Caulson cautioned, however, that dramatic results should not be expected overnight. “In other nations that have adopted similar school choice programs, it has taken five or ten years for large numbers of new schools to be created, and for the good ones to be weeded out from the bad.  Competition and consumer choice work wonderfully well in education, but their effects are not instantaneous.” He added that “part of the reason for that lag is that potential school founders have to be convinced that a newly passed school choice law is on firm legal and political ground, and not likely to be overturned by the courts or repealed by a subsequent legislature.”

Coulson also observed that the maximum value of Utah’s school vouchers would be only $3,000, only about half of what Utah spends per pupil in its public schools. “Bill 148 would still leave private schools at a considerable financial disadvantage compared to their state-run counterparts, and that would inhibit competition between the public and private sectors and retard innovation.”

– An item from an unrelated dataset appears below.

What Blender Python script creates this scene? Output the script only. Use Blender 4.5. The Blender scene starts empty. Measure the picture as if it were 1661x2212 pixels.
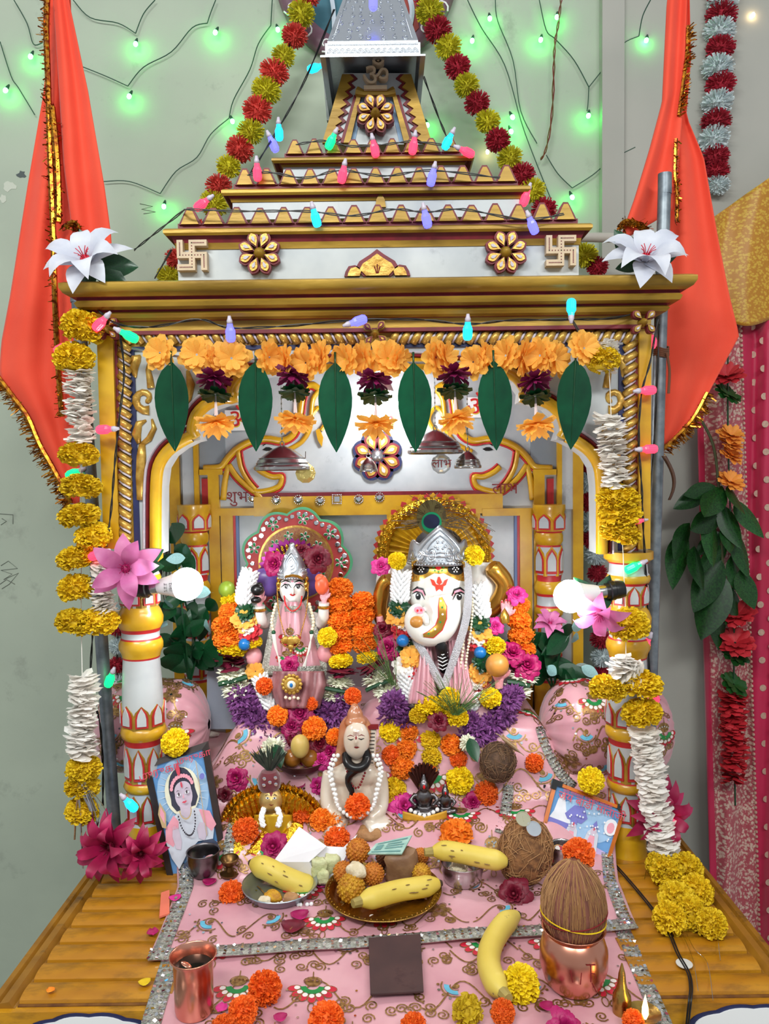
import bpy, bmesh, math, random
from mathutils import Vector, Matrix, Euler, Quaternion
from mathutils.bvhtree import BVHTree
from mathutils.geometry import tessellate_polygon
PI = math.pi
R_ = math.radians
sc = bpy.context.scene
COL = sc.collection
# ------------------------------------------------------------------ camera
ZC = 1.55                      # eye height of the photographer
FPX = 1662.0
cam_d = bpy.data.cameras.new('camera'); cam = bpy.data.objects.new('camera', cam_d); COL.objects.link(cam)
cam_d.sensor_fit = 'HORIZONTAL'; cam_d.sensor_width = 36.0; cam_d.lens = 36.0 * FPX / 1661.0
cam_d.clip_start = 0.02
CROT = Euler((R_(87.0), 0, 0)).to_matrix() @ Matrix.Rotation(R_(-0.75), 3, 'Z')
cam.matrix_world = Matrix.Translation((0, 0, ZC)) @ CROT.to_4x4()
sc.camera = cam
CPOS = Vector((0, 0, ZC))
def ray(px, py):
    return CROT @ Vector(((px - 830.5) / FPX, -(py - 1106.0) / FPX, -1.0))
def P(px, py, Y):
    """the point of the place that stands Y metres in front of the camera, seen at that spot"""
    d = ray(px, py)
    return CPOS + d * (Y / d.y)
def PZ(px, py, z):
    d = ray(px, py)
    return CPOS + d * ((z - ZC) / d.z)
# ------------------------------------------------------------------ world, light, exposure
w = bpy.data.worlds.new('world'); sc.world = w; w.use_nodes = True
w.node_tree.nodes['Background'].inputs[0].default_value = (0.93, 0.97, 1.0, 1)
w.node_tree.nodes['Background'].inputs[1].default_value = 0.46
def area(name, loc, target, size, size_y, power, col):
    l = bpy.data.lights.new(name, 'AREA'); l.shape = 'RECTANGLE'; l.size = size; l.size_y = size_y; l.energy = power; l.color = col
    o = bpy.data.objects.new(name, l); COL.objects.link(o); o.location = loc
    o.rotation_euler = (Vector(target) - Vector(loc)).to_track_quat('-Z', 'Y').to_euler()
    return o
area('ceiling_tube_light', (-0.7, -0.45, 2.95), (-0.1, 1.6, 1.2), 1.2, 0.25, 34, (0.96, 1.0, 0.97))
area('ceiling_tube_light', (0.9, -0.9, 2.95), (0.1, 1.6, 1.2), 1.2, 0.25, 26, (0.97, 1.0, 0.98))
sc.view_settings.view_transform = 'Standard'; sc.view_settings.look = 'None'
sc.view_settings.exposure = 0.13; sc.view_settings.gamma = 1.0; sc.view_settings.use_curve_mapping = False
# ------------------------------------------------------------------ materials
def lin(c):
    return tuple(((v / 255.0) / 12.92 if v <= 10 else (((v / 255.0) + 0.055) / 1.055) ** 2.4) for v in c)
MATS = {}
def mat(name, rgb, rough=0.6, metal=0.0, var=0.0, vscale=20.0, rgb2=None, bump=0.0, bscale=60.0, emit=0.0, trans=0.0, coat=0.0,
        sss=0.0, sheen=0.0, alpha=1.0, stain=None, stain_scale=6.0, stain_lo=0.55, stain_hi=0.7, stretch=None, ecol=None, detail=4.0, spec=None, objvar=0.0):
    """procedural principled material: base colour, noise towards a second colour, stains, bump"""
    if name in MATS: return MATS[name]
    m = bpy.data.materials.new(name); m.use_nodes = True; nt = m.node_tree; N = nt.nodes; L = nt.links
    b = N['Principled BSDF']
    c = lin(rgb) + (1,)
    b.inputs['Base Color'].default_value = c
    b.inputs['Roughness'].default_value = rough; b.inputs['Metallic'].default_value = metal
    if trans: b.inputs['Transmission Weight'].default_value = trans
    if coat: b.inputs['Coat Weight'].default_value = coat; b.inputs['Coat Roughness'].default_value = 0.12
    if sss:
        b.inputs['Subsurface Weight'].default_value = sss; b.inputs['Subsurface Radius'].default_value = (0.01, 0.006, 0.004)
    if sheen: b.inputs['Sheen Weight'].default_value = sheen
    if spec is not None: b.inputs['Specular IOR Level'].default_value = spec
    if alpha < 1: b.inputs['Alpha'].default_value = alpha
    if emit:
        b.inputs['Emission Color'].default_value = (lin(ecol) if ecol else lin(rgb)) + (1,); b.inputs['Emission Strength'].default_value = emit
    tc = N.new('ShaderNodeTexCoord'); src = tc.outputs['Object']
    if stretch:
        mp = N.new('ShaderNodeMapping'); mp.inputs['Scale'].default_value = stretch; L.new(src, mp.inputs[0]); src = mp.outputs[0]
    cur = None
    if rgb2 is not None or var:
        nz = N.new('ShaderNodeTexNoise'); nz.inputs['Scale'].default_value = vscale; nz.inputs['Detail'].default_value = detail
        L.new(src, nz.inputs['Vector'])
        rp = N.new('ShaderNodeValToRGB'); rp.color_ramp.elements[0].position = 0.36; rp.color_ramp.elements[1].position = 0.66
        a = c; d = (lin(rgb2) + (1,)) if rgb2 is not None else tuple(max(0, v * (1 - var)) for v in c[:3]) + (1,)
        rp.color_ramp.elements[0].color = d; rp.color_ramp.elements[1].color = a
        L.new(nz.outputs['Fac'], rp.inputs[0]); cur = rp.outputs[0]
    if stain is not None:
        nz = N.new('ShaderNodeTexNoise'); nz.inputs['Scale'].default_value = stain_scale; nz.inputs['Detail'].default_value = 8.0; nz.inputs['Roughness'].default_value = 0.7
        L.new(src, nz.inputs['Vector'])
        mr = N.new('ShaderNodeMapRange'); mr.inputs['From Min'].default_value = stain_lo; mr.inputs['From Max'].default_value = stain_hi
        L.new(nz.outputs['Fac'], mr.inputs['Value'])
        mx = N.new('ShaderNodeMix'); mx.data_type = 'RGBA'
        L.new(mr.outputs[0], mx.inputs['Factor'])
        if cur is not None: L.new(cur, mx.inputs['A'])
        else: mx.inputs['A'].default_value = c
        mx.inputs['B'].default_value = lin(stain) + (1,); cur = mx.outputs['Result']
    if objvar:
        oi = N.new('ShaderNodeObjectInfo'); hs = N.new('ShaderNodeHueSaturation')
        mr = N.new('ShaderNodeMapRange'); mr.inputs['To Min'].default_value = 1 - objvar; mr.inputs['To Max'].default_value = 1 + objvar * 0.5
        L.new(oi.outputs['Random'], mr.inputs['Value']); L.new(mr.outputs[0], hs.inputs['Value'])
        if cur is not None: L.new(cur, hs.inputs['Color'])
        else: hs.inputs['Color'].default_value = c
        cur = hs.outputs[0]
    if cur is not None: L.new(cur, b.inputs['Base Color'])
    if bump:
        nz = N.new('ShaderNodeTexNoise'); nz.inputs['Scale'].default_value = bscale; nz.inputs['Detail'].default_value = 5.0
        L.new(src, nz.inputs['Vector'])
        bp = N.new('ShaderNodeBump'); bp.inputs['Strength'].default_value = bump; bp.inputs['Distance'].default_value = 0.004
        L.new(nz.outputs['Fac'], bp.inputs['Height']); L.new(bp.outputs[0], b.inputs['Normal'])
    MATS[name] = m
    return m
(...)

Those caveats aside, Coulson said, “This is a momentous day not just for Utah families, but for our entire nation. What Utah’s legislature has figured out is that school choice is a much better way of fulfilling the promise of public education than is the government-run factory school system we inherited from the 19th century.”

Indeed.

Somewhere I expect that Milton Friedman is smiling that goofy smile of his.  I hope this passes and is given a chance to succeed, not only for the sake of Utah’s students but also so that this country has a shining example of how individual freedom to choose, applied in this instance to education, can make everything better.  A program of parental school choice instituted down in Florida met with resounding success, especially among minority children, even though it was much more limited in its scope than Utah’s system will be.  It met with that success, that is, until it was ironically shot down by a lawsuit from the teacher’s unions and civil rights groups.